=== GOAL ===
Gather, from the listing beneath this task, every line holding the string "scene".

(Stored items from a collection)
'''
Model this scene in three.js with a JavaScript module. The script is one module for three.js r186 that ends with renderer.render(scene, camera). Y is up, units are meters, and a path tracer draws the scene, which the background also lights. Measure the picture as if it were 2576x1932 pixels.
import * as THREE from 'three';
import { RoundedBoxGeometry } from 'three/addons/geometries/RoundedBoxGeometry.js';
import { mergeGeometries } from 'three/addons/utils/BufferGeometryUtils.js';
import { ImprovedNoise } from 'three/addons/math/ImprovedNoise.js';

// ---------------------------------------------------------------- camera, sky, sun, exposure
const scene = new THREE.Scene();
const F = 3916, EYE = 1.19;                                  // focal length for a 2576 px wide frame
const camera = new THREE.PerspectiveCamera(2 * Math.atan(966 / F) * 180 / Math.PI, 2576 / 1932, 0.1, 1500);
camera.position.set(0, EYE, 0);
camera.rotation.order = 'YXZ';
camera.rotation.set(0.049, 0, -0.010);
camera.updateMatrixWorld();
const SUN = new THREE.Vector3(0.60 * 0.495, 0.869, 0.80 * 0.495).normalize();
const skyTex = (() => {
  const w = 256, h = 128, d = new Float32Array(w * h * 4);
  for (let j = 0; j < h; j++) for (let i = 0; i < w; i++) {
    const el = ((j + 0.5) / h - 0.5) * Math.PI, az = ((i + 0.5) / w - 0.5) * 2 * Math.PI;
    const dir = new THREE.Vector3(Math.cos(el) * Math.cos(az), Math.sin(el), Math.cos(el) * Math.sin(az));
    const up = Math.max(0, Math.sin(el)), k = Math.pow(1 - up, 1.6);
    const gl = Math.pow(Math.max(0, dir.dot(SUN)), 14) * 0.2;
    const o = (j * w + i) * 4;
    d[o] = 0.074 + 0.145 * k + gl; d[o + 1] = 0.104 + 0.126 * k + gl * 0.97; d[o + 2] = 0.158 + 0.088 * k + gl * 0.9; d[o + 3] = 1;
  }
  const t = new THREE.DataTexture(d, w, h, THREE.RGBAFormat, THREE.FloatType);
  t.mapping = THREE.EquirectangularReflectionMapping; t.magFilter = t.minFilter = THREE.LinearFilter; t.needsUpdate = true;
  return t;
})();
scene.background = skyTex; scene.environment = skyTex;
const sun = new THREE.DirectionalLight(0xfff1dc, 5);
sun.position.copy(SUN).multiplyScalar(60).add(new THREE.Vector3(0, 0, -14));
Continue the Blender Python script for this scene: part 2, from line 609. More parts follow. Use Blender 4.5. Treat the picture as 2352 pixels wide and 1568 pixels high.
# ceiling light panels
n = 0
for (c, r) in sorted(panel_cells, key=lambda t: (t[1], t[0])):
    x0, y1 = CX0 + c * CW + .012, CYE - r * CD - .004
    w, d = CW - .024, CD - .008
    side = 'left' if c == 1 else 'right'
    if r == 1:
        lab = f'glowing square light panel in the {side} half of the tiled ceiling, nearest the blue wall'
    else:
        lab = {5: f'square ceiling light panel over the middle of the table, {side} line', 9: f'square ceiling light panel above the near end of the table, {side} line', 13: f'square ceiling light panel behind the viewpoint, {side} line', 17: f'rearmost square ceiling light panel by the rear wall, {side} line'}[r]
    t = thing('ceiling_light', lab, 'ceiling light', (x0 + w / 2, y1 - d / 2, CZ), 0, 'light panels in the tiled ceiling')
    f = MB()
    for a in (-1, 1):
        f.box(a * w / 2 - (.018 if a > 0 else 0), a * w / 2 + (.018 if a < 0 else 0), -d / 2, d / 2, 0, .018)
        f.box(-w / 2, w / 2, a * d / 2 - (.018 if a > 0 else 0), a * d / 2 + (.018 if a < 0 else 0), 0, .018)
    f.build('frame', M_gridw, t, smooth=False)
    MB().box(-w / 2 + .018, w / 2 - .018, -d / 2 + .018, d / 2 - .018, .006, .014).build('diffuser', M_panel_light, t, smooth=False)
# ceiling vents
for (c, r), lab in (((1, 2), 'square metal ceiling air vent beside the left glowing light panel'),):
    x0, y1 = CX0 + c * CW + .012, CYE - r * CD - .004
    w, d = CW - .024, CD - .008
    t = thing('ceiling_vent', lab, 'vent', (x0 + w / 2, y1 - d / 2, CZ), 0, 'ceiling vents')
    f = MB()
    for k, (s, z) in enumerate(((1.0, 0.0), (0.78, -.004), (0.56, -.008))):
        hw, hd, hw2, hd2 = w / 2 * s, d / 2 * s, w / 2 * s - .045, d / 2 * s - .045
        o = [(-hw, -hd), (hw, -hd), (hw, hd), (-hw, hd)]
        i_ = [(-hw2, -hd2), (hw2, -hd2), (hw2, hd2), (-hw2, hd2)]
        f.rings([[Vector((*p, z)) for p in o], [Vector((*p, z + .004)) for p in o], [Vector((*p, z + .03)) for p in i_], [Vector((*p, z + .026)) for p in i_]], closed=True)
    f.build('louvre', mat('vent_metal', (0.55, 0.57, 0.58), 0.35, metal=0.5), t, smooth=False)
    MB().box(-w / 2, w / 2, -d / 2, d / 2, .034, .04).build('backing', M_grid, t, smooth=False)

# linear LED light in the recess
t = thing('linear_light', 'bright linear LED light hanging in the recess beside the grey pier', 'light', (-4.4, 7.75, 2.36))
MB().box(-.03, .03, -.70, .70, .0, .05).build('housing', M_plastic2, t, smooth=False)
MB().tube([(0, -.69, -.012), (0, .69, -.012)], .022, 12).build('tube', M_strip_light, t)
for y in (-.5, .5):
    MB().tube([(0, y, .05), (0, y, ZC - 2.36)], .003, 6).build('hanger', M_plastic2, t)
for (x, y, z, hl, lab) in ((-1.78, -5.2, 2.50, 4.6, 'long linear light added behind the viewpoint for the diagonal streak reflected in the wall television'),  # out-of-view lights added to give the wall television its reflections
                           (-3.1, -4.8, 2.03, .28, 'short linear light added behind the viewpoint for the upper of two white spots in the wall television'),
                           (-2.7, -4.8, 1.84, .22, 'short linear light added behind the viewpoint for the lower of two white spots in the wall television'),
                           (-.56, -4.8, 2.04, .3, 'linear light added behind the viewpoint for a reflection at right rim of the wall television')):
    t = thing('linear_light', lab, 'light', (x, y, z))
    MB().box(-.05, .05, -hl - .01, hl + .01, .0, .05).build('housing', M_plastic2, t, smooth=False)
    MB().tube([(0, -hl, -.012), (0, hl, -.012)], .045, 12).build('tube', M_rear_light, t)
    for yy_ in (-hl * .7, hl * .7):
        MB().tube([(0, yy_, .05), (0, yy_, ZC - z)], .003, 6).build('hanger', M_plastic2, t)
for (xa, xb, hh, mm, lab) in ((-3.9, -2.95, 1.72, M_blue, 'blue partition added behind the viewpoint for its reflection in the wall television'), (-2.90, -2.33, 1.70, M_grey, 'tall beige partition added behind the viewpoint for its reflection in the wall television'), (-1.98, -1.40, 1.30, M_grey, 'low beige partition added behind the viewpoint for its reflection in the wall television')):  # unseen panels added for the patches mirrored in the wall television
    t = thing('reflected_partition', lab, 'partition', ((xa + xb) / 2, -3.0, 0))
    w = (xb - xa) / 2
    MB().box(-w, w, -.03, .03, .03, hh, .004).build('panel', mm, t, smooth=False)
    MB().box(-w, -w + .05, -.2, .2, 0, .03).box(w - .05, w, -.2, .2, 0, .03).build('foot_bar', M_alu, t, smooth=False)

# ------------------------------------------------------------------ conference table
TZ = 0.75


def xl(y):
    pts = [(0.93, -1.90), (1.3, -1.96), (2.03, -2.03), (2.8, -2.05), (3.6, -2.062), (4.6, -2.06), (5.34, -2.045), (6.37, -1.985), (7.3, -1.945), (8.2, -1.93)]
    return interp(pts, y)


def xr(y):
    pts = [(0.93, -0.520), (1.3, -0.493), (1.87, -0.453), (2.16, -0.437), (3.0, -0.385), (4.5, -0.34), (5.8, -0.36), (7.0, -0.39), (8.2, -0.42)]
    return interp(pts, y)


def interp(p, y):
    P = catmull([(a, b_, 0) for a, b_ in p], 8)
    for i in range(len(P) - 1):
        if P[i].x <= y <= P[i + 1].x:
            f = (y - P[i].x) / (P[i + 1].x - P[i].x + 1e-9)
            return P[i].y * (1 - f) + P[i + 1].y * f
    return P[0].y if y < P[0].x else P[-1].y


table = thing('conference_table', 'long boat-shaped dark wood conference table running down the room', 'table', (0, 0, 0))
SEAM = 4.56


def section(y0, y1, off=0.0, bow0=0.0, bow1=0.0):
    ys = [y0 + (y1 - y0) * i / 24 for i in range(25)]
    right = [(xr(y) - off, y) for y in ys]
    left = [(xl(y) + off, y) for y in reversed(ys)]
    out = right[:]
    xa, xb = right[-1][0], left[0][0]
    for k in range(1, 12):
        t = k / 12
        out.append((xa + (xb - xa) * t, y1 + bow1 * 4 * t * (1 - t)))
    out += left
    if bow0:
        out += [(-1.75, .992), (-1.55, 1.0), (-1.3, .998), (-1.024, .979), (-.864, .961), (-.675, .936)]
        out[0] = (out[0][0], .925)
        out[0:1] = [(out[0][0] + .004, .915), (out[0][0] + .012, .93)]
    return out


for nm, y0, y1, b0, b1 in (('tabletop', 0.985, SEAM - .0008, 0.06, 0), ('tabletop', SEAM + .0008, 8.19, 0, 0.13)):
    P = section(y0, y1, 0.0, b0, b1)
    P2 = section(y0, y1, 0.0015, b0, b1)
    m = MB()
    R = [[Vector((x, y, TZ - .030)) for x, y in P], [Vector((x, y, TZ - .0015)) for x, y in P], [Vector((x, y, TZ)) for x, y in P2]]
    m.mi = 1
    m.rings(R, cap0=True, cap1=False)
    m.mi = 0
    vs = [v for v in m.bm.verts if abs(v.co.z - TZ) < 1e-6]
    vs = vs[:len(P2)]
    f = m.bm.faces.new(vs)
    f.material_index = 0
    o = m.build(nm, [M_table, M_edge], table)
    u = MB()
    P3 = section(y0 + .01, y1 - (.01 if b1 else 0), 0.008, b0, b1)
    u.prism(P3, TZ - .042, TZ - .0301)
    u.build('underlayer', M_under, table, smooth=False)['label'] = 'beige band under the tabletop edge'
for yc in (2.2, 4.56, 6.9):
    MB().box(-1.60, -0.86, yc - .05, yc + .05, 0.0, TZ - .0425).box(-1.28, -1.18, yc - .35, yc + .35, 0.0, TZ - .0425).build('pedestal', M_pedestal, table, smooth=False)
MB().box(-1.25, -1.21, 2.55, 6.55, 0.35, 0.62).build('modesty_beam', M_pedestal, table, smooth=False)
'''
=== WRITTEN SOLUTION ===
Model this scene in three.js with a JavaScript module. The script is one module for three.js r186 that ends with renderer.render(scene, camera). Y is up, units are meters, and a path tracer draws the scene, which the background also lights. Measure the picture as if it were 2576x1932 pixels.
const scene = new THREE.Scene();
scene.background = skyTex; scene.environment = skyTex;
Continue the Blender Python script for this scene: part 2, from line 609. More parts follow. Use Blender 4.5. Treat the picture as 2352 pixels wide and 1568 pixels high.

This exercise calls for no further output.